● **What to produce**
Copy out lines with the word "scene" from the material that follows.
[begin Input rows]
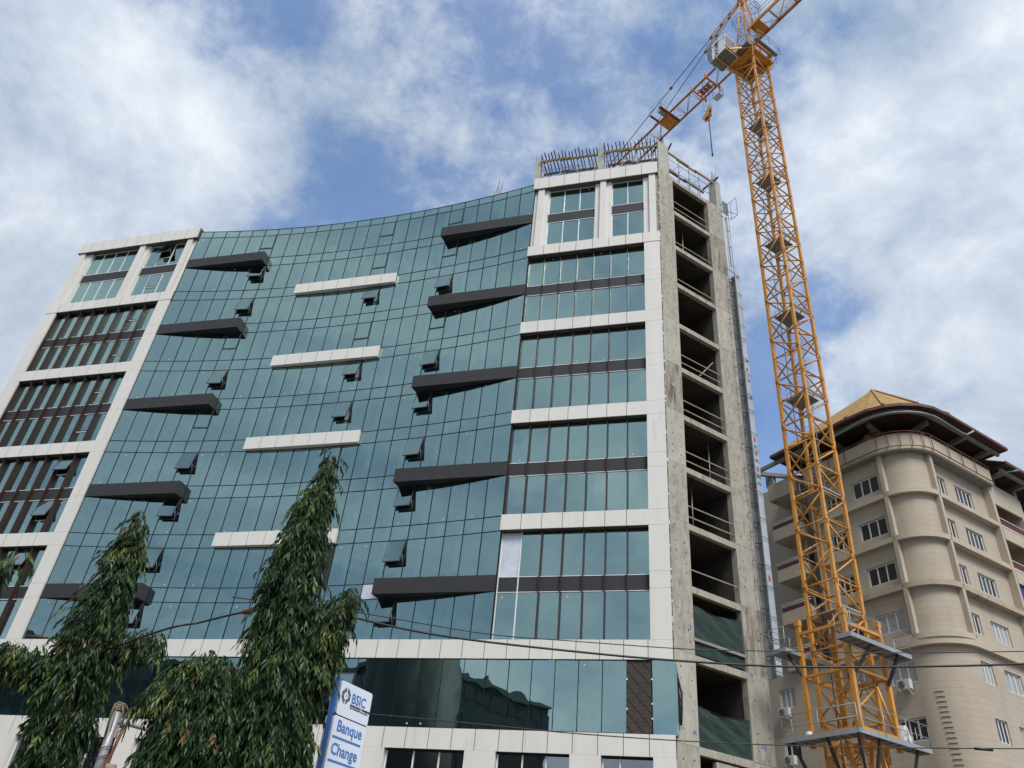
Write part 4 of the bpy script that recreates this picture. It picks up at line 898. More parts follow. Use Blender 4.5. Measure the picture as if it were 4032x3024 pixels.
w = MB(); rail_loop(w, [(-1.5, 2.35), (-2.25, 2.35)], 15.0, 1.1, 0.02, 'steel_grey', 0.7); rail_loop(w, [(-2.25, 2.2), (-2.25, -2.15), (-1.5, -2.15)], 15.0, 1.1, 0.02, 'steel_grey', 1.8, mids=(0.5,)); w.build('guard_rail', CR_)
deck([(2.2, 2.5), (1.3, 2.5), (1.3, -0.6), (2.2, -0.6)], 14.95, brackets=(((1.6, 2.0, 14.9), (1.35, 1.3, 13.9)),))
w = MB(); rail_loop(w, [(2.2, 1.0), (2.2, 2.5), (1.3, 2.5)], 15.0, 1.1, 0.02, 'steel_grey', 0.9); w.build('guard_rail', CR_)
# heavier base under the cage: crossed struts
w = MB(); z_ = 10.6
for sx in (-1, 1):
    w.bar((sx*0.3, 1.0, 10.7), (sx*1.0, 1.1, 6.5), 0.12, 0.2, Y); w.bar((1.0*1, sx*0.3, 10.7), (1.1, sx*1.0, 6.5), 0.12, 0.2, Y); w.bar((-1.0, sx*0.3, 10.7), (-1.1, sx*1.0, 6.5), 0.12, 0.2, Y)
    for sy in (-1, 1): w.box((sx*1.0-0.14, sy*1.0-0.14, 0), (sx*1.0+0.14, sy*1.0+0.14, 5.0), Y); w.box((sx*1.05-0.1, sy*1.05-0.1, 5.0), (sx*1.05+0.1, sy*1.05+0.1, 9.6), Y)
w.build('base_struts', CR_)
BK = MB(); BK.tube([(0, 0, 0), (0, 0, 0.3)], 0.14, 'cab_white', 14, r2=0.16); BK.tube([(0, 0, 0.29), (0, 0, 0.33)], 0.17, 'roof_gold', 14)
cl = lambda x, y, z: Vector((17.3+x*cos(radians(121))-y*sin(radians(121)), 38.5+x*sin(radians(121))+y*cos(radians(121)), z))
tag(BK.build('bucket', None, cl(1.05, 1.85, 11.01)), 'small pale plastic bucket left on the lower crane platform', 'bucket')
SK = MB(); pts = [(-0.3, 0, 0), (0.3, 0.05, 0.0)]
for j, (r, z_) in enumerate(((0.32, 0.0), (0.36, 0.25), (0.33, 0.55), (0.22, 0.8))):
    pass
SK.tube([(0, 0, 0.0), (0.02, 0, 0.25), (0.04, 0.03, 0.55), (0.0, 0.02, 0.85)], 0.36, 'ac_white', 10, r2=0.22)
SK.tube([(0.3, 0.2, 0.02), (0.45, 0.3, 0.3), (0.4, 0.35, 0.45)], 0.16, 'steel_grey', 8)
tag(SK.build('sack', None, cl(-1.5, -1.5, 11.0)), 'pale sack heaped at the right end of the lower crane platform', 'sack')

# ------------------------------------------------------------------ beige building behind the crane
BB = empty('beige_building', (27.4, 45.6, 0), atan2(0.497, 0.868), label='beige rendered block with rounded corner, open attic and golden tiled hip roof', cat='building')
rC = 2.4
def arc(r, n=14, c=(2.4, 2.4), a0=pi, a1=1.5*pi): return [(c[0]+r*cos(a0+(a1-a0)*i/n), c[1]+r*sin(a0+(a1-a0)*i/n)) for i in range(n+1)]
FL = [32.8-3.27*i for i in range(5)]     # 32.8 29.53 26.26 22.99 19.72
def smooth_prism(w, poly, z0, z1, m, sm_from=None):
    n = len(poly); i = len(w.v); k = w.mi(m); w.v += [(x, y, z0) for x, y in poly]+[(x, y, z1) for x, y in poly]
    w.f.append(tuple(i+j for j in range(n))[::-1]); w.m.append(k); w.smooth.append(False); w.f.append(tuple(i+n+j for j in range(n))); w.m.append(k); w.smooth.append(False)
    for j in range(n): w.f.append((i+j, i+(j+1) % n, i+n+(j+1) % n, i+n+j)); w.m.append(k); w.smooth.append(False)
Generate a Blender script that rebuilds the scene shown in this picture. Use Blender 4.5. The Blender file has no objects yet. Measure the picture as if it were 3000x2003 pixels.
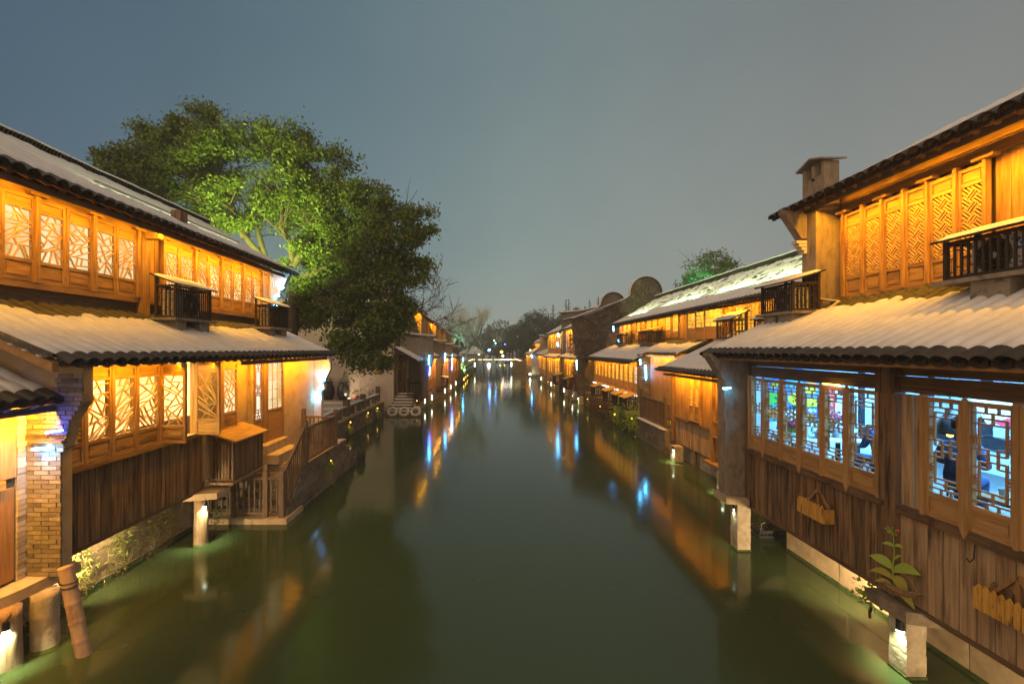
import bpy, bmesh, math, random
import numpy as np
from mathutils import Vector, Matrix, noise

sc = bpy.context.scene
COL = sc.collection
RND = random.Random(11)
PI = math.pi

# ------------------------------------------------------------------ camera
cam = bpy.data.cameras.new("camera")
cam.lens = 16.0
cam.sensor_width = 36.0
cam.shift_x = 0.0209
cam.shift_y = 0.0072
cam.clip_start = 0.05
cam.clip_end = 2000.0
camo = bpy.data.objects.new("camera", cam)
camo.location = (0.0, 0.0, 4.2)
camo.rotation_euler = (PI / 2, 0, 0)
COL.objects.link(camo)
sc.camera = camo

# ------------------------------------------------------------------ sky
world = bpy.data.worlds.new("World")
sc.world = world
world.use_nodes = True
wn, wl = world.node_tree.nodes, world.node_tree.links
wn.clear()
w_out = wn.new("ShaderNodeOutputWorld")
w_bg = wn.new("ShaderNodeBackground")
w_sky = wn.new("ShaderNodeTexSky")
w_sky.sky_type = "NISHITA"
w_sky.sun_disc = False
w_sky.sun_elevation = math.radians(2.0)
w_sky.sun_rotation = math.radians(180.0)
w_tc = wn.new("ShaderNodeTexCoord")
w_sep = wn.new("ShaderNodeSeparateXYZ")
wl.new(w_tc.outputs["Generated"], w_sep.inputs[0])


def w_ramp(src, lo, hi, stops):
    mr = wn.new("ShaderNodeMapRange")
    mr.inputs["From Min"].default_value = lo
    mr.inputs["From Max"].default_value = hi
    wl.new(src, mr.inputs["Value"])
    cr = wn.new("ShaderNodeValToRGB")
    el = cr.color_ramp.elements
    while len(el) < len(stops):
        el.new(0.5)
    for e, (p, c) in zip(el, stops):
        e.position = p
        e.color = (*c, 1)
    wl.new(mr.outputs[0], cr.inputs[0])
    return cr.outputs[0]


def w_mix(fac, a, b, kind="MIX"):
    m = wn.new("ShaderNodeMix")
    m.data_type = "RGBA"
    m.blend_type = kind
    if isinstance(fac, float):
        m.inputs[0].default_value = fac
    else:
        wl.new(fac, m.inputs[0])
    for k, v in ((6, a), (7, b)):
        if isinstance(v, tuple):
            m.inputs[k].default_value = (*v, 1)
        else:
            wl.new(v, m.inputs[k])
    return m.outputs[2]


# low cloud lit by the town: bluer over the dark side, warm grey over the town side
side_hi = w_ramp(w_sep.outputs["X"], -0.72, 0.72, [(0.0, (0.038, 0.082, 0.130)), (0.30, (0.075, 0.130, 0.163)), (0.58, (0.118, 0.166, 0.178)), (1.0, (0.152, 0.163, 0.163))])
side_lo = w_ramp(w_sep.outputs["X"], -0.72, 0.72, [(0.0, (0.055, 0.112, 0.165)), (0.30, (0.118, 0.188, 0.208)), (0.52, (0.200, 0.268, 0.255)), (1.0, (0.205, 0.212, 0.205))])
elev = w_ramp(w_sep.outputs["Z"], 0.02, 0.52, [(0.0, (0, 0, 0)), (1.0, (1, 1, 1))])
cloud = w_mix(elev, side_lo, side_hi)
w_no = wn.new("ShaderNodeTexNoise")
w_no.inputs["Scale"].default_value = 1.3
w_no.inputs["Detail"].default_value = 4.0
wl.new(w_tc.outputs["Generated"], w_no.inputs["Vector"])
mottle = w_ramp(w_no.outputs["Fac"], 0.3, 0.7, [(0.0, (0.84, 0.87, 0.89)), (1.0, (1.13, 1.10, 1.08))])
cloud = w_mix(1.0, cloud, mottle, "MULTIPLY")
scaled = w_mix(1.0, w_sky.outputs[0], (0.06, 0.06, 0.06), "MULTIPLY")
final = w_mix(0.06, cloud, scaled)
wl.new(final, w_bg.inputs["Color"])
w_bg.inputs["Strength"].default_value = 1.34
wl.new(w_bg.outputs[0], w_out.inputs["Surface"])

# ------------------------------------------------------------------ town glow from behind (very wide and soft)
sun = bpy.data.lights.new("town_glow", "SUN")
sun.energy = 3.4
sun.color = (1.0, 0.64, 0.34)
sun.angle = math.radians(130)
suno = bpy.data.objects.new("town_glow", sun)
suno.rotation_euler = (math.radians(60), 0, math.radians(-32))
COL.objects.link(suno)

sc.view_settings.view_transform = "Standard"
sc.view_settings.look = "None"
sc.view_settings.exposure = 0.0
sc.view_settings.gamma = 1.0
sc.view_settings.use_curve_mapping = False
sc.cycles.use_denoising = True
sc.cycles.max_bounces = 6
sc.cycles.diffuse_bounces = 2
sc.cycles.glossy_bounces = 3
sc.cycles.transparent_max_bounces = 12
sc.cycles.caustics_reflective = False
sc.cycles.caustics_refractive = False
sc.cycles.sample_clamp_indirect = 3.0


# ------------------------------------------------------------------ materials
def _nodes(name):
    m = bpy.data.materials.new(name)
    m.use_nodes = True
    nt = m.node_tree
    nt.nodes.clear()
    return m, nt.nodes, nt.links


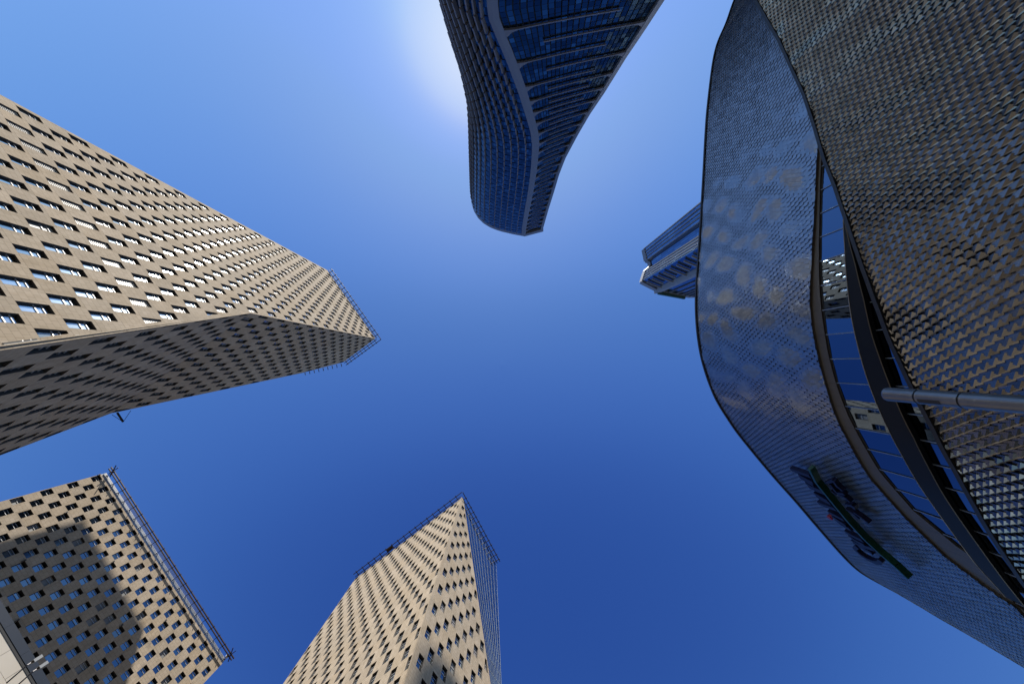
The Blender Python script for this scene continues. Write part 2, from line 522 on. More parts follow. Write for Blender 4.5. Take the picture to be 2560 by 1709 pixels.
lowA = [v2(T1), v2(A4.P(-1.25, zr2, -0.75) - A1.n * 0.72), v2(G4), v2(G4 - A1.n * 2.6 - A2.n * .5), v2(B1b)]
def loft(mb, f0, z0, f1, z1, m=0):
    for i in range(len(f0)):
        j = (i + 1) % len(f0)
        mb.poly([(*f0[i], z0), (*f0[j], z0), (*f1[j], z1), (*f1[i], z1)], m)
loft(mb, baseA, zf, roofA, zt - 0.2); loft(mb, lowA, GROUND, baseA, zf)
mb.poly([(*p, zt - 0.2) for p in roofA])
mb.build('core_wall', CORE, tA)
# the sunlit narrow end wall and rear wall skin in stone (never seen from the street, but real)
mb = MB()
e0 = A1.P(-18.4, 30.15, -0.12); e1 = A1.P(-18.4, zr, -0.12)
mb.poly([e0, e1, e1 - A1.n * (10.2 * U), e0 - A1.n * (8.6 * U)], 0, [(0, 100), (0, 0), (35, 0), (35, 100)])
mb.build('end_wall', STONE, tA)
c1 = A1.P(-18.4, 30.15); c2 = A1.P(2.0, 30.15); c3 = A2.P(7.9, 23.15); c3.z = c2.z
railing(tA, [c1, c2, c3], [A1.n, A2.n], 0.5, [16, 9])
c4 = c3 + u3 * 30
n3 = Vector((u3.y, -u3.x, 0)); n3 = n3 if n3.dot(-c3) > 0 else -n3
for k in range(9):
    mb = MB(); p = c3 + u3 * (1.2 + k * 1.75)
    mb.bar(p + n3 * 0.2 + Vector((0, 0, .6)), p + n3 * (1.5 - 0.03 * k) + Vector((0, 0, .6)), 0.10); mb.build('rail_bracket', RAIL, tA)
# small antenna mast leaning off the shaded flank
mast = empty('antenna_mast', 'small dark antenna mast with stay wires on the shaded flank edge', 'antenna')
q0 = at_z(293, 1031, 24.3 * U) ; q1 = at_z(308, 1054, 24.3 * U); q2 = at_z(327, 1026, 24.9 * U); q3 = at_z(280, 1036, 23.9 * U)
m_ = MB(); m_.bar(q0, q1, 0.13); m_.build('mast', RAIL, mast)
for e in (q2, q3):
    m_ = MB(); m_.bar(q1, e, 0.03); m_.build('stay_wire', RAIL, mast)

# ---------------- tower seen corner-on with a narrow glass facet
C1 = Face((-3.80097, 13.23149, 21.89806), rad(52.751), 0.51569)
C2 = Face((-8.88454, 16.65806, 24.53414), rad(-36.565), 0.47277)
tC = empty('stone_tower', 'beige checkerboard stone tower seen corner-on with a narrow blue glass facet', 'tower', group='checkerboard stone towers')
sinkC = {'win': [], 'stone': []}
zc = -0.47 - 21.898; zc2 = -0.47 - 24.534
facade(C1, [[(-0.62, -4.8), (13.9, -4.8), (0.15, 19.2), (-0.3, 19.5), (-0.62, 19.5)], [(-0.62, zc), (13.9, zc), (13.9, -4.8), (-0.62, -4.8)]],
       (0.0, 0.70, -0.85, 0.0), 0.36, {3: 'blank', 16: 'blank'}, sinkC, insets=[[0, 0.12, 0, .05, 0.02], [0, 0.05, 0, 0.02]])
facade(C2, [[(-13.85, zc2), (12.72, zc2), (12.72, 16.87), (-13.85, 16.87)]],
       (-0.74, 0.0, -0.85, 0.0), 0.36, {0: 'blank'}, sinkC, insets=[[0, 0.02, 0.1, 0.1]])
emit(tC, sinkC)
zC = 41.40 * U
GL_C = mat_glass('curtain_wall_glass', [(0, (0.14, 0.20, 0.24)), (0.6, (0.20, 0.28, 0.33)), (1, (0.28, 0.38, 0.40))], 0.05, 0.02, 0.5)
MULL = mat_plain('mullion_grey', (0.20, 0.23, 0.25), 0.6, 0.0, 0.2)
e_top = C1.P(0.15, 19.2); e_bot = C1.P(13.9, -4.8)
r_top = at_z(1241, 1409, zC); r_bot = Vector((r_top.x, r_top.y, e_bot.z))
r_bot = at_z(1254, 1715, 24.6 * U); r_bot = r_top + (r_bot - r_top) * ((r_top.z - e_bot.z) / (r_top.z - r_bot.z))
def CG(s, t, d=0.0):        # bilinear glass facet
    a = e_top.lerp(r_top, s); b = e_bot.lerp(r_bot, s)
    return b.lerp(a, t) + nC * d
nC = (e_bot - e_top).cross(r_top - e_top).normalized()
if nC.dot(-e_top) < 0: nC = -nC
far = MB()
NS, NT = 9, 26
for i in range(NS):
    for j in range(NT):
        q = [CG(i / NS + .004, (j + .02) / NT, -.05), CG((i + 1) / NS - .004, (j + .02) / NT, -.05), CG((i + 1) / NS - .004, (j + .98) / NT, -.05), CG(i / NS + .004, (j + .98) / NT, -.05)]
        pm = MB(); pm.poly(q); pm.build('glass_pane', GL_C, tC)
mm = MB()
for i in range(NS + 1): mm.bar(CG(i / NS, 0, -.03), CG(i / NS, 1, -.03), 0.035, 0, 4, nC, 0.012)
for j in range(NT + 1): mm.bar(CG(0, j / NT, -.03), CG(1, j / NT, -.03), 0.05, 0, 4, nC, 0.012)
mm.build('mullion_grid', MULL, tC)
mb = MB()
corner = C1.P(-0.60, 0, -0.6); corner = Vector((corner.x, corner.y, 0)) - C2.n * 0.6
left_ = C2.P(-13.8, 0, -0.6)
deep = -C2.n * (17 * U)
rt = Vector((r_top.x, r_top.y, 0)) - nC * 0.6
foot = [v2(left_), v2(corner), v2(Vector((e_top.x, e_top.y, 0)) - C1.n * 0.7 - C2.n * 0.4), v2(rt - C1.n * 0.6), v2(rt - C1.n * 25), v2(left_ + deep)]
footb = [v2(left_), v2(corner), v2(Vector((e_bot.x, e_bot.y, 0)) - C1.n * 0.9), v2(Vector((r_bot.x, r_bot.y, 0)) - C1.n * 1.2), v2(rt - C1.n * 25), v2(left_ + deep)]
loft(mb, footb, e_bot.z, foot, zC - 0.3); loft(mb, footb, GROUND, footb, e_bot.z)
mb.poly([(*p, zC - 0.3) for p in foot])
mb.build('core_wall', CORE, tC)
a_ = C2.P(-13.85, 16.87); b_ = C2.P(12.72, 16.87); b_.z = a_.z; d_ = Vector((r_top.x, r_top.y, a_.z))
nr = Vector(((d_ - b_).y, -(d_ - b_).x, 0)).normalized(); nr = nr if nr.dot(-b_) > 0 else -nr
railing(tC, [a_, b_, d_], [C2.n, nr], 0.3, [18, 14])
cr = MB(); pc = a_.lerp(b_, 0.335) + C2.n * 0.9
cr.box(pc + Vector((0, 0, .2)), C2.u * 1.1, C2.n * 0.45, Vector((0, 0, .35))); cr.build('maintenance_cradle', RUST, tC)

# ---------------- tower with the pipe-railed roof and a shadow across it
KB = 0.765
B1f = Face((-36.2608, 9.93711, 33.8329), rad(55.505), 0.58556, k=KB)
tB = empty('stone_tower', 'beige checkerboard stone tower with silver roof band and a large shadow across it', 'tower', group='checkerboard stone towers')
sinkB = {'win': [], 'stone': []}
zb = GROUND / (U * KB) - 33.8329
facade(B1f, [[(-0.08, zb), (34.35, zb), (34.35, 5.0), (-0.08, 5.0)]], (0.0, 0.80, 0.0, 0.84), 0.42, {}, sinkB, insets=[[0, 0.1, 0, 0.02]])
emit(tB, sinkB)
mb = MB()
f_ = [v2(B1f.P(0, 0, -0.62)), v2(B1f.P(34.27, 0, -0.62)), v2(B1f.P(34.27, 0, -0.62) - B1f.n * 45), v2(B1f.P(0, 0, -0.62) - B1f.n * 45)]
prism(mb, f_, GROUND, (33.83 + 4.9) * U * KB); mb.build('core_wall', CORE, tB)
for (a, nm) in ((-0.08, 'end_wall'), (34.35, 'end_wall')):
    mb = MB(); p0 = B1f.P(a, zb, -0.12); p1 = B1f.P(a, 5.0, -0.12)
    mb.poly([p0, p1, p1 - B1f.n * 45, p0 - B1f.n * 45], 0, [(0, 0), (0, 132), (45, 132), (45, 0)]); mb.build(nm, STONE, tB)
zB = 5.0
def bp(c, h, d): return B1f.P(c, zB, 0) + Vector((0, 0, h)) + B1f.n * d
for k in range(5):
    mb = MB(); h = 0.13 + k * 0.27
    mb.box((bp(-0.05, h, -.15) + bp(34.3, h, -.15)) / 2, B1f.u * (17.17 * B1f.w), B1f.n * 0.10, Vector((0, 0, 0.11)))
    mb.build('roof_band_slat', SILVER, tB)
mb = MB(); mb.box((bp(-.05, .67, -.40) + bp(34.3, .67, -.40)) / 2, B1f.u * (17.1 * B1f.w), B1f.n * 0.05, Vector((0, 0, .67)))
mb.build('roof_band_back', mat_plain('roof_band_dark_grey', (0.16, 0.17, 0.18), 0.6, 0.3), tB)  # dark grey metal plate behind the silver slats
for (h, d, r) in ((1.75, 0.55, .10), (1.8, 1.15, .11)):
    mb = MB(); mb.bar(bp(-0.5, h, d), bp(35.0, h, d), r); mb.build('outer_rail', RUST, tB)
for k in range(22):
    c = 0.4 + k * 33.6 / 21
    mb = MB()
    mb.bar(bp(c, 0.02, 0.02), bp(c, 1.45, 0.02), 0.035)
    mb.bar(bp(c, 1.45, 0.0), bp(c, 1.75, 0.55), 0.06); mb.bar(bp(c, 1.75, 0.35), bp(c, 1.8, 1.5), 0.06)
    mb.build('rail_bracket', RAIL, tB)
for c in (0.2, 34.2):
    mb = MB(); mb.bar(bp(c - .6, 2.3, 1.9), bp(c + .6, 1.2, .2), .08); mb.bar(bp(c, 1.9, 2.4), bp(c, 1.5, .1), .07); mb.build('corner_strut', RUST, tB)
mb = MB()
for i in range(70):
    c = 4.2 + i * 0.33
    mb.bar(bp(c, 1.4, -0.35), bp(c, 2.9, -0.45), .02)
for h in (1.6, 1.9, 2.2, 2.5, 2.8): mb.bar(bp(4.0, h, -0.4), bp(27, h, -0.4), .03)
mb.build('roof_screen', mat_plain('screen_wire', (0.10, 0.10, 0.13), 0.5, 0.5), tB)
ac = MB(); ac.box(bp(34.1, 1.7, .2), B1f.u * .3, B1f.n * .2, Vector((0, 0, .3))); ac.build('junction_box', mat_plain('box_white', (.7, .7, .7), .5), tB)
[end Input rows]
● **Exercise answer**
Generate a Blender script that rebuilds the scene shown in this picture. Use Blender 4.5. The Blender file has no objects yet. Measure the picture as if it were 3000x2003 pixels.
sc = bpy.context.scene
The Blender Python script for this scene continues. Write part 2, from line 522 on. More parts follow. Write for Blender 4.5. Take the picture to be 2560 by 1709 pixels.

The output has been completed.